"Il lavoro dopo il Novecento"

Jobact, disoccupazione, contratti di solidarietà, vouchers, partite Iva e flessibilità in entrata e in uscita, le trasformazioni dell'impiego nel libro di Alessio Gramolati e Giovanni Mari

La presentazione del libro

La presentazione del libro

Firenze, 25 maggio 2016 - Vent’anni fa il leader della Cgil Bruno Trentin pubblicava “La città del lavoro. Sinistra e crisi del fordismo”, un libro­programma che profetizzava la fine di un’era, col tramonto di quella concezione del lavoro pensato come organizzazione scientifica, che va sotto il nome di taylorismo.

In quel 1997 l’utopia aveva orizzonti più ampi degli attuali. E il grande sindacalista era convinto che molte conquiste fossero ancora possibili, a cominciare dal superamento delle «classiche distinzioni tra lavoro, opera e attività», lavoro manuale e lavoro intellettuale. In soli due decenni il nostro vivere contemporaneo - fra jobact, disoccupazione, contratti di solidarietà, vouchers, partite Iva e flessibilità in entrata e in uscita - è così trasfigurato che pare impossibile tentare una riflessione partendo dagli stessi presupposti di Trentin.

E invece si può. Anzì, è utile più che mai. Ne è convinto Alessio Gramolati, ex segretario generale della Cgil Toscana e oggi responsabile delle politiche industriali della Cgil nazionale.

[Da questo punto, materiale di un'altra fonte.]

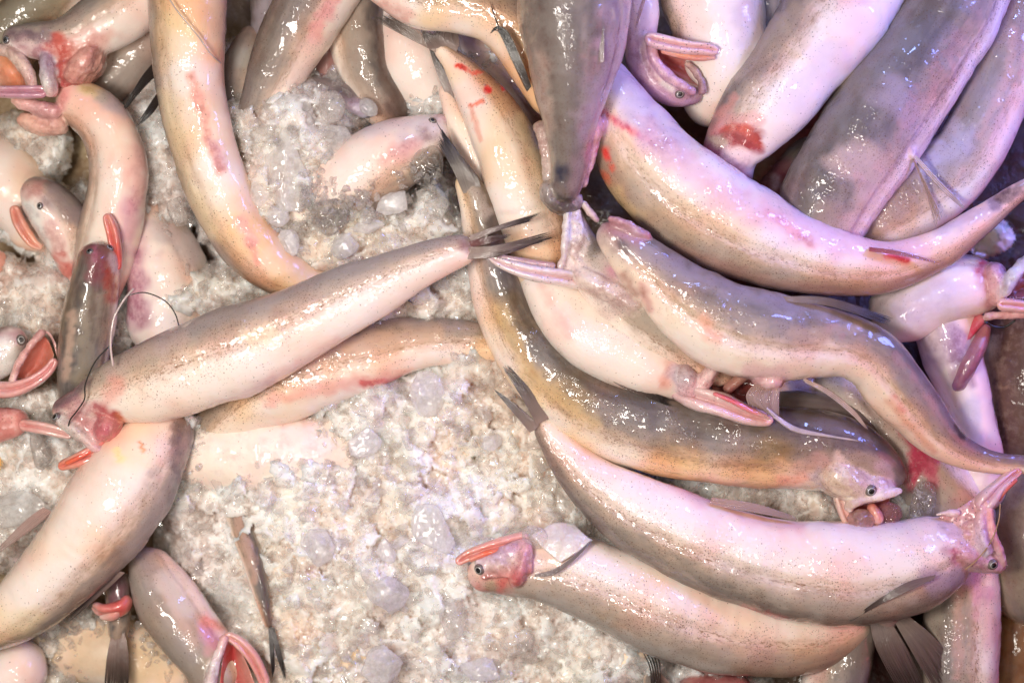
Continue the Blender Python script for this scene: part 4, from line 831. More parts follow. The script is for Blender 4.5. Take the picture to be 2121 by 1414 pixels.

Alla luce di una nuova rilettura di quel testo, ritiene che «“La Città del lavoro”, l’idea cioè che la cittadinanza entri finalmente anche nei luoghi di lavoro debba essere un punto di ripartenza del sindacato di oggi».

Una convinzione sostenuta insieme al professor Giovanni Mari, ordinario di storia della filosofia all’Università di Firenze, il quale riporta la riflessione sulla “persona” «che il fordismo aveva rimosso dal lavoro e che oggi la rivoluzione in corso ripropone come protagonista di tutti i lavori, e che l’impresa e il sindacato possono trasformare in un “attore sociale” protagonista della costruzione di una società dalla civiltà più avanzata».

In un lavoro a quattro mani, Gramolati e Mari hanno curato il libro appena edito da Firenze University Press dal titolo “Il lavoro dopo il Novecento. Da produttori ad attori sociali," in cui 34 studiosi ed esponenti sindacali tornano a riproporre le tesi e le analisi della “Città del lavoro”. «Il risultato che ne emerge, per molti aspetti sorprendente – spiegano i due curatori – è la straordinaria ricchezza e capacità di indirizzo politico e sindacale del progetto di Trentin».

Ma che avrebbe detto oggi, per esempio, il segretario della Cgil del jobact? Secondo il professor Mari i risultati sono ancora incerti, così come i numeri dell’occupazione che sarebbero stati attivati: «Il jobact ha due aspetti – spiega Mari –: tende a rinnovare, ponendo anche certe tutele ma solo in linea di principio, con nuove forme di incontro fra offerta e domanda che sono interessanti. Ciò che conta è che la flessibilità che diventi solo precarietà. Mi sembra che per adesso molte cose si siano dette ma molte siano ancora da fare. I diritti vengono indubbiamente indeboliti. E credo che questo Trentin non lo avrebbe potuto accettare».

E il sindacato, che senso ha oggi? «Il sindacato è indispensabile per il funzionamento democratico della società – conclude il professore – . Una società non è migliore senza sindacato, lo riconosce ormai anche l’economia americana. Dopodiché, visto che sono passati pochi giorni dalla festa del Primo Maggio – dobbiamo ricordare che esiste una storia del lavoro. O meglio, un lavoro che ha costruito la nostra storia. Le conquiste del lavoro sono conquiste di tutta la società».